You are not addressing the subject I am addressing at all.

I am the only full-time monolingual employee of the company I work for, the only one who does not speak Mandarin, the only one whose mother tongue is English, the only one who grew up in a primarily English-speaking country, and one of maybe four who would be classified as fluent in English (and that count is probably high).

You can't imagine the things that pass through my inbox every day. I've worked for this company for years. This would be impossible were I not understanding of the failings of non-native speakers.

But when I need to correct their formal English (not often, because it only occasionally matters, since our target market is mostly Chinese), not one of my co-workers dismisses it out-of-hand. They know their limits, and immediately seek to understand what is going on, rather than ignoring the issue.

This has been my (much more limited) experience with non-native speakers from other parts of Asia and Europe, as well. Encountering a non-native speaker who does not behave this way is rare, I can think of only twice that I've personally run into it, and both times it involved people who had severe interpersonal issues well beyond language.

I can easily imagine things that pass through such inbox :) I am in a similar situation (a few who is considered good at English in a large group). In addition, I myself am a non-native speaker.

I imagine when you correct your co-workers' English, you don't assume malice instead of ignorance. I think you especially don't assume bad intentions when it has to do with tones, nuances, and cultural backgrounds. I am just requesting to extend similar consideration to people who are not your co-workers.

I am quite surprised to learn that you imply non-native speakers have "severe interpersonal issues" if they don't "know their limits". While I agree knowing one's limit is a good thing, when one doesn't you tell them, carefully, in non-condescending manner, not in the manner of "Non-native speakers should know better than to pass judgement on linguistic issues".

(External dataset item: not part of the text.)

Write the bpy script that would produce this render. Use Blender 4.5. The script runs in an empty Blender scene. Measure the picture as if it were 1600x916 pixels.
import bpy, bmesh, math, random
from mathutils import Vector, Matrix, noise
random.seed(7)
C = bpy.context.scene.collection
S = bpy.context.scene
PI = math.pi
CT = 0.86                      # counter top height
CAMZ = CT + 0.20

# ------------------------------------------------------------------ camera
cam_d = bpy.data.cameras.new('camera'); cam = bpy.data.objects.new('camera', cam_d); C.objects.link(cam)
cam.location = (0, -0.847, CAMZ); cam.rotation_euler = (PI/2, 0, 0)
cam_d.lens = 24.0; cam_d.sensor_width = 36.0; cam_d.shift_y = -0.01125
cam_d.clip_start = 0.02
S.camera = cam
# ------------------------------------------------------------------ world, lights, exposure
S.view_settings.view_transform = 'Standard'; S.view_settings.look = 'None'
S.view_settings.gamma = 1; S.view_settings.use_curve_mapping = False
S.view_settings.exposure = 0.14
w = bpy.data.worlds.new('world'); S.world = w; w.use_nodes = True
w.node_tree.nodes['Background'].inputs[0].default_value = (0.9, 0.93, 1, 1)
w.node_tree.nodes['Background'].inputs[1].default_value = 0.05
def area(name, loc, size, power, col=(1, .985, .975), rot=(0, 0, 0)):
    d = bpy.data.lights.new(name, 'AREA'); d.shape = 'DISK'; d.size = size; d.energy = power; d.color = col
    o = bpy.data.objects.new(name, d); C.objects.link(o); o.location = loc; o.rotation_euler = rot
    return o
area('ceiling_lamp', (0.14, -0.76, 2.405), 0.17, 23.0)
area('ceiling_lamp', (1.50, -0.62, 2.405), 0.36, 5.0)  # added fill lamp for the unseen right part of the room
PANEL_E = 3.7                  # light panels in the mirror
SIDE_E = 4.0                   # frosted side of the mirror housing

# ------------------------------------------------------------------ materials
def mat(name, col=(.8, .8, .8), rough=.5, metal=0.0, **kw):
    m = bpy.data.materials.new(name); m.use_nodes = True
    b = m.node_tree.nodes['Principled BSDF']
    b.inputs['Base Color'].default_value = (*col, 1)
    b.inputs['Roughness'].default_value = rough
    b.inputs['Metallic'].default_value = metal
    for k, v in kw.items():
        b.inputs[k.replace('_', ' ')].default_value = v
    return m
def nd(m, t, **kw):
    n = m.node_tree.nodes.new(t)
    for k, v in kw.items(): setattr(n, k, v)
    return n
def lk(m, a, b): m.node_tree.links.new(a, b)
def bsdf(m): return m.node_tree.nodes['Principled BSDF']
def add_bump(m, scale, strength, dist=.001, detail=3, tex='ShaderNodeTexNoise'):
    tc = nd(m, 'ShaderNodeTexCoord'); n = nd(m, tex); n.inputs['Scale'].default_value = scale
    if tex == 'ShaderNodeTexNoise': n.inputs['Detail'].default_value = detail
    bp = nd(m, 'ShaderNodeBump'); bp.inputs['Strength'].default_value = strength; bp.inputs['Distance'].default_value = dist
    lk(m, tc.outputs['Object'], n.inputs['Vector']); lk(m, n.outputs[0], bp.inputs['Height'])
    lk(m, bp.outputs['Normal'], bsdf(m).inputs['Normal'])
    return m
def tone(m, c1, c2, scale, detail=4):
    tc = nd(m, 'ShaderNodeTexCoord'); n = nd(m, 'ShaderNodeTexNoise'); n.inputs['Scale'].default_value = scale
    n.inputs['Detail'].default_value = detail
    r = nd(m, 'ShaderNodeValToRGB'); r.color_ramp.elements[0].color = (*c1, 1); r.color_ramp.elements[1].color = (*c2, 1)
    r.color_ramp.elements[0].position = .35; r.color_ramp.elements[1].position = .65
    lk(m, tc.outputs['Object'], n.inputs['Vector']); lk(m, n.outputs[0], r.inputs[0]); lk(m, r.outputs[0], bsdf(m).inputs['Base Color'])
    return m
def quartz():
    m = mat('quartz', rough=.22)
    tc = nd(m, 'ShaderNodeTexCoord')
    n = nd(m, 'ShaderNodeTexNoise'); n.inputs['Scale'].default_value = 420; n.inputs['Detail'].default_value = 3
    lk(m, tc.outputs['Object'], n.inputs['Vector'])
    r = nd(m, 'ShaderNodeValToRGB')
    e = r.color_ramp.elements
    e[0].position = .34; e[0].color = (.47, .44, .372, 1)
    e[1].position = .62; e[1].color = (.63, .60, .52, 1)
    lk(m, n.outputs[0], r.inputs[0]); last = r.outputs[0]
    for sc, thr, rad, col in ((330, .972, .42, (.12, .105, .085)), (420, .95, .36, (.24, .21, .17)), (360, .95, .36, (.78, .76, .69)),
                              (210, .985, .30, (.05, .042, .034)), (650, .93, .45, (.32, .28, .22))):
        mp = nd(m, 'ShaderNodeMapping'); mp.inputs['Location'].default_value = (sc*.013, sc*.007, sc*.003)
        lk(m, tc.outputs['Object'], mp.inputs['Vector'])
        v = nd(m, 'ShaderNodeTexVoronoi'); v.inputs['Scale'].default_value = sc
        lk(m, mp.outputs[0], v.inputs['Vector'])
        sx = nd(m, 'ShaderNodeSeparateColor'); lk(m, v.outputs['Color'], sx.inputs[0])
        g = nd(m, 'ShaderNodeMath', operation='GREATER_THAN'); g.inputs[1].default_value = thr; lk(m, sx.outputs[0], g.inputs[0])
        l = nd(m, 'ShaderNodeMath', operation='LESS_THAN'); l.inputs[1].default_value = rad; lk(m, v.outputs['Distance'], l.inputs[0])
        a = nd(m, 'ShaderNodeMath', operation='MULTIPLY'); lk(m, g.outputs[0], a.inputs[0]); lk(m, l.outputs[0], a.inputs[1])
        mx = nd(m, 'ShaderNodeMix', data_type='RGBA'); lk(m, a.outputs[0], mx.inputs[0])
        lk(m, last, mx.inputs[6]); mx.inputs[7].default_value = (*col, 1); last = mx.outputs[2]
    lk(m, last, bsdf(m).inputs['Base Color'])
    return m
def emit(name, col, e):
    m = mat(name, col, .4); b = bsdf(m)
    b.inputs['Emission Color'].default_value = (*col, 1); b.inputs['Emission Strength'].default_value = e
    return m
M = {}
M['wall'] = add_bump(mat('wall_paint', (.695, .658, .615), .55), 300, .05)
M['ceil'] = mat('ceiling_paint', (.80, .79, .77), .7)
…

You are mixing contexts. I am not speaking to Ben. When this change was rejected, nobody had said a word against Ben, or anything to or about him at all. And at this point I have no reason to be charitable, he hasn't even apologized, and decided to run away instead.

> I am quite surprised to learn that you imply non-native speakers have "severe interpersonal issues" if they don't "know their limits".

I am relaying my own experience. The only two non-native speakers I encountered who were outright dismissive of linguistic tweaks did have severe interpersonal issues, and as I said, they went well beyond issues of language. We are talking about workplace violence-level issues.

If the reality of my experience makes you uncomfortable, so be it. That alters nothing.

Noordhuis is considerably more privileged in the context of an open-source project than the people he's chosen to behave poorly towards.
True, but I was commenting on English privilege in general. (nknighthb's comment was also general.)